The last of the four, “Ching-a-ring Chaw,” shows the part of minstrelsy that modern audiences find disturbing. While we can appreciate the ingenuity of using syllables to sound like a banjo, we also know that minstrel shows featured white performers in blackface who offered versions of African American life ranging from mildly condescending to downright racist. Some speculate that these images allowed white Americans to allay anxieties about slavery and race; others argue that portraying African Americans as inferior implicitly justified slavery itself. Copland, aware of this complex heritage, thoroughly rewrote the text, keeping only nonsense syllables of the chorus. He explicitly called this a minstrel song, perhaps to force us to consider at what point a melody itself, given new lyrics and a new intent, can stand on its own, divorced from its origins.

The career of Stephen Foster (1826-1864) illustrates just how complicated questions about minstrelsy can become. Beloved songs like “O Susanna” and “My Old Kentucky Home” got their start in minstrel shows and painted a benign picture of slavery, though Foster had little direct knowledge of Southern life and traveled in the South only once, on his honeymoon. When the Civil War came, he supported the Union and even wrote recruiting songs, such as “We’re Coming, Father Abram, 300,000 More.” The poignant “Hard Times” (1854) falls into yet another category of what were called parlor songs, intended to be sung around the piano in middle-class homes. The song appeals to the comfortable to remember those who had lost everything in the 19th-century’s boom-and-bust economy. Foster himself could have served as a prime example: though America’s most popular composer, he died virtually penniless just ten years after writing this song.

Our next three songs bring us into the 20th century, even as the same themes keep coming up. “Wanting Memories” by Dr. Ysaye Barnwell (b. 1946) revisits how people make sense of their lives without the presence of family and loved ones, especially parents. Her answer settles on reintegrating the best parts of those relationships into ourselves with love and gratitude. Best known as a singer and composer with the all-woman African American a cappella group Sweet Honey in the Rock, founded by Civil Rights icon Bernice Johnson Reagon in 1973, Barnwell has also taught, written children’s books, and led workshops on “Building a Vocal Community: Singing in the African American Tradition.”
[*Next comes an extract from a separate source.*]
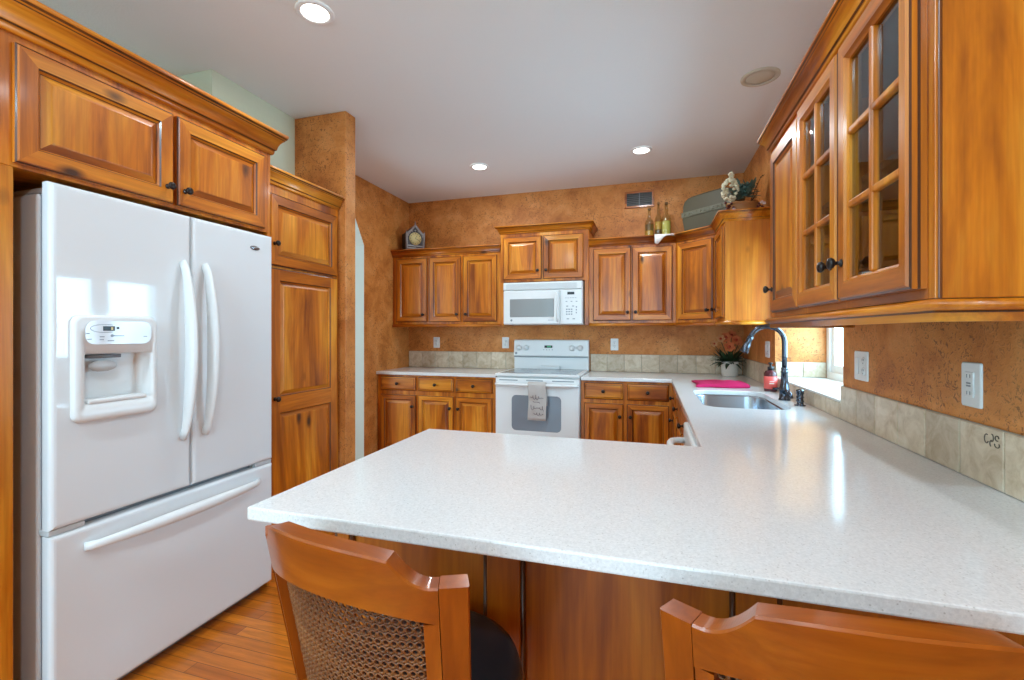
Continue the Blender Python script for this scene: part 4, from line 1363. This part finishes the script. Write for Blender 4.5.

In closing, we return to that tradition with two songs popularized by Texas gospel blues singer, guitarist, and evangelist Blind Willie Johnson (1897-1945). Mostly a street performer and preacher, Johnson recorded 30 gospel songs in the late 1920s, but they attracted little attention until the 1960s. “Keep Your Lamps” refers to the Biblical parable of the wise and foolish virgins, with its foreboding warning of God’s return on the Day of Judgment.

Even more powerfully, “John the Revelator” sets up an intense dialogue between the singers and the author of the book of Revelation, who vividly depicted the end of this world as well as the world to come. This rousing -song brings us full circle to where we began, envisioning the glory within the walls of Zion.